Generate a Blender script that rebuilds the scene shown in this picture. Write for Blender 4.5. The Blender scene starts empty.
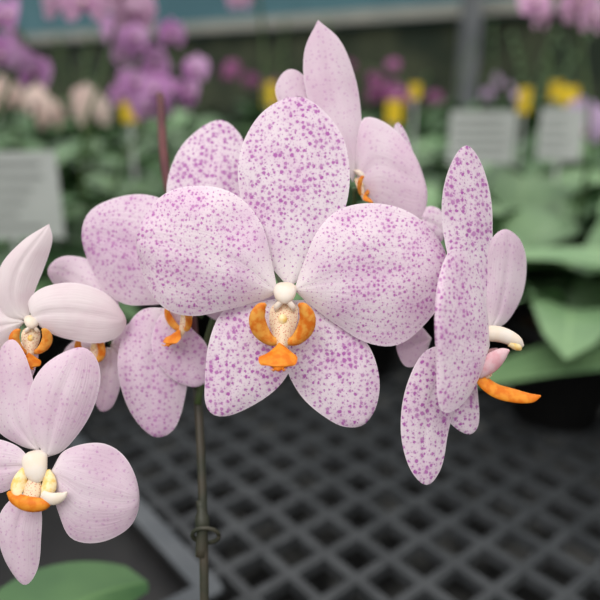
import bpy, math, random
from mathutils import Vector, Matrix, noise
random.seed(7)
S=0.000342          # plant modelling unit -> metres
CAM=Vector((0,0,1.15)); PITCH=math.radians(18)

# ------------------------------------------------------------------ materials
def newmat(name):
    m=bpy.data.materials.new(name); m.use_nodes=True
    nt=m.node_tree; nt.nodes.clear(); return m,nt
class NT:
    def __init__(s,nt): s.nt=nt
    def n(s,t,**k):
        x=s.nt.nodes.new(t)
        for a,b in k.items():
            if a=='inp':
                for i,v in b.items():
                    if hasattr(v,'is_linked'): s.nt.links.new(v,x.inputs[i])
                    else: x.inputs[i].default_value=v
            else: setattr(x,a,b)
        return x
    def math(s,op,a,b=0.0,c=0.0):
        return s.n('ShaderNodeMath',operation=op,inp={0:a,1:b,2:c}).outputs[0]
    def mix(s,f,a,b):
        x=s.n('ShaderNodeMix',data_type='RGBA')
        for i,v in ((0,f),(6,a),(7,b)):
            if hasattr(v,'is_linked'): s.nt.links.new(v,x.inputs[i])
            else: x.inputs[i].default_value=v
        return x.outputs[2]
    def rng(s,v,a,b,c=0.0,d=1.0):
        x=s.n('ShaderNodeMapRange',interpolation_type='SMOOTHSTEP',inp={0:v,1:a,2:b,3:c,4:d}); return x.outputs[0]
def col(r,g,b): return (r,g,b,1)

def petal_mat(name,base,spot,scale,rad,tint,transl=0.22,amt=1.0):
    m,nt=newmat(name); N=NT(nt)
    uv=N.n('ShaderNodeUVMap',uv_map='flat').outputs[0]
    ts=N.n('ShaderNodeUVMap',uv_map='ts').outputs[0]
    sep=N.n('ShaderNodeSeparateXYZ',inp={0:ts})
    t=sep.outputs[0]; s=sep.outputs[1]
    edge=N.math('ABSOLUTE',N.math('MULTIPLY_ADD',s,2.0,-1.0))
    nz=N.n('ShaderNodeTexNoise',inp={'Vector':uv,'Scale':2.6,'Detail':3.0})
    nz2=N.n('ShaderNodeTexNoise',inp={'Vector':uv,'Scale':50.0,'Detail':1.0})
    off=N.n('ShaderNodeVectorMath',operation='SCALE'); nt.links.new(nz2.outputs['Color'],off.inputs[0]); off.inputs['Scale'].default_value=0.03
    add=N.n('ShaderNodeVectorMath',operation='ADD'); nt.links.new(uv,add.inputs[0]); nt.links.new(off.outputs[0],add.inputs[1])
    base_c=N.mix(N.rng(nz.outputs[0],0.35,0.7),base,tint)
    mp=N.n('ShaderNodeCombineXYZ',inp={0:N.math('MULTIPLY',t,3.0),1:N.math('MULTIPLY',s,26.0)})
    vn=N.n('ShaderNodeTexNoise',inp={'Vector':mp.outputs[0],'Scale':1.0,'Detail':2.0})
    base_c=N.mix(N.rng(vn.outputs[0],0.5,0.75,0,0.4),base_c,tint)
    base_c=N.mix(N.rng(t,0.4,1.0,0,0.35),base_c,tint)
    base_c=N.mix(N.rng(edge,0.95,1.0,0.0,0.5),base_c,col(0.93,0.84,0.89))
    base_c=N.mix(N.rng(t,0.0,0.28,0.75,0.0),base_c,col(0.92,0.87,0.85))
    if rad>0:
        for sc,rd,am in ((scale*1.8,rad*.8,amt*.45),(scale,rad,amt)):
            v=N.n('ShaderNodeTexVoronoi',voronoi_dimensions='2D',feature='F1',inp={'Vector':add.outputs[0],'Scale':sc,'Randomness':0.9})
            cr=N.n('ShaderNodeSeparateColor',inp={0:v.outputs['Color']})
            r=N.math('MULTIPLY_ADD',cr.outputs[0],rd*1.0,rd*0.42)
            r=N.math('MULTIPLY',r,N.rng(edge,0.85,1.0,1.0,0.5))
            r=N.math('MULTIPLY',r,N.rng(t,0.03,0.45,0.4,1.08))
            r=N.math('MULTIPLY',r,N.rng(nz.outputs[0],0.3,0.7,0.72,1.15))
            d=N.math('DIVIDE',v.outputs['Distance'],r)
            mask=N.rng(d,0.6,1.25,1.0,0.0)
            strength=N.math('MULTIPLY',mask,N.math('MULTIPLY_ADD',cr.outputs[1],0.35*am,0.6*am))
            halo=N.rng(d,0.9,2.4,0.13*am,0.0)
            base_c=N.mix(halo,base_c,spot)
            base_c=N.mix(strength,base_c,spot)
    bump=N.n('ShaderNodeBump',inp={'Strength':0.35,'Distance':0.0006,'Height':vn.outputs[0]})
    p=N.n('ShaderNodeBsdfPrincipled',inp={'Base Color':base_c,'Roughness':0.45,'Specular IOR Level':0.3,'Normal':bump.outputs[0],'Sheen Weight':0.1})
    tr=N.n('ShaderNodeBsdfTranslucent',inp={'Color':base_c})
    mx=N.n('ShaderNodeMixShader',inp={0:transl}); nt.links.new(p.outputs[0],mx.inputs[1]); nt.links.new(tr.outputs[0],mx.inputs[2])
    o=N.n('ShaderNodeOutputMaterial'); nt.links.new(mx.outputs[0],o.inputs[0]); return m

def simple(name,c1,c2=None,scale=20,rough=0.5,bump=0.0,transl=0.0,spec=0.4,detail=3.0,lo=.35,hi=.65,vor=False):
    m,nt=newmat(name); N=NT(nt)
    tc=N.n('ShaderNodeTexCoord')
    nz=N.n('ShaderNodeTexNoise',inp={'Vector':tc.outputs['Object'],'Scale':scale,'Detail':detail})
    f=N.rng(nz.outputs[0],lo,hi)
    if vor:
        v=N.n('ShaderNodeTexVoronoi',inp={'Vector':tc.outputs['Object'],'Scale':scale}); f=N.rng(v.outputs['Distance'],.22,.36,1.0,0.0)
    c=N.mix(f,c1,c2 or c1)
    p=N.n('ShaderNodeBsdfPrincipled',inp={'Base Color':c,'Roughness':rough,'Specular IOR Level':spec})
    if bump:
        b=N.n('ShaderNodeBump',inp={'Strength':bump,'Distance':0.002,'Height':nz.outputs[0]}); nt.links.new(b.outputs[0],p.inputs['Normal'])
    o=N.n('ShaderNodeOutputMaterial')
    if transl:
        tr=N.n('ShaderNodeBsdfTranslucent',inp={'Color':c}); mx=N.n('ShaderNodeMixShader',inp={0:transl})
        nt.links.new(p.outputs[0],mx.inputs[1]); nt.links.new(tr.outputs[0],mx.inputs[2]); nt.links.new(mx.outputs[0],o.inputs[0])
    else: nt.links.new(p.outputs[0],o.inputs[0])
    return m
def leaf_mat(name,c1,c2,rib):
    m,nt=newmat(name); N=NT(nt)
    ts=N.n('ShaderNodeUVMap',uv_map='ts').outputs[0]; sep=N.n('ShaderNodeSeparateXYZ',inp={0:ts})
    edge=N.math('ABSOLUTE',N.math('MULTIPLY_ADD',sep.outputs[1],2.0,-1.0))
    tc=N.n('ShaderNodeTexCoord'); nz=N.n('ShaderNodeTexNoise',inp={'Vector':tc.outputs['Object'],'Scale':14.0,'Detail':3.0})
    oi=N.n('ShaderNodeObjectInfo')
    c=N.mix(N.rng(nz.outputs[0],.35,.65),c1,c2)
    c=N.mix(N.rng(edge,0.0,0.12,0.6,0.0),c,rib)
    hs=N.n('ShaderNodeHueSaturation',inp={'Color':c,'Value':N.math('MULTIPLY_ADD',oi.outputs['Random'],0.6,0.7)})
    p=N.n('ShaderNodeBsdfPrincipled',inp={'Base Color':hs.outputs[0],'Roughness':0.40,'Specular IOR Level':0.4})
    o=N.n('ShaderNodeOutputMaterial'); nt.links.new(p.outputs[0],o.inputs[0]); return m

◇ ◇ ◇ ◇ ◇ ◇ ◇

§ Exercise description: Everything from the first line of the listing above through the line that contains "CAM=Vector((0,0,1.15)); PITCH=math.radians(18)" is to be restated word for word, minus the pictures.

§ Finished answer:
Generate a Blender script that rebuilds the scene shown in this picture. Write for Blender 4.5. The Blender scene starts empty.
import bpy, math, random
from mathutils import Vector, Matrix, noise
random.seed(7)
S=0.000342          # plant modelling unit -> metres
CAM=Vector((0,0,1.15)); PITCH=math.radians(18)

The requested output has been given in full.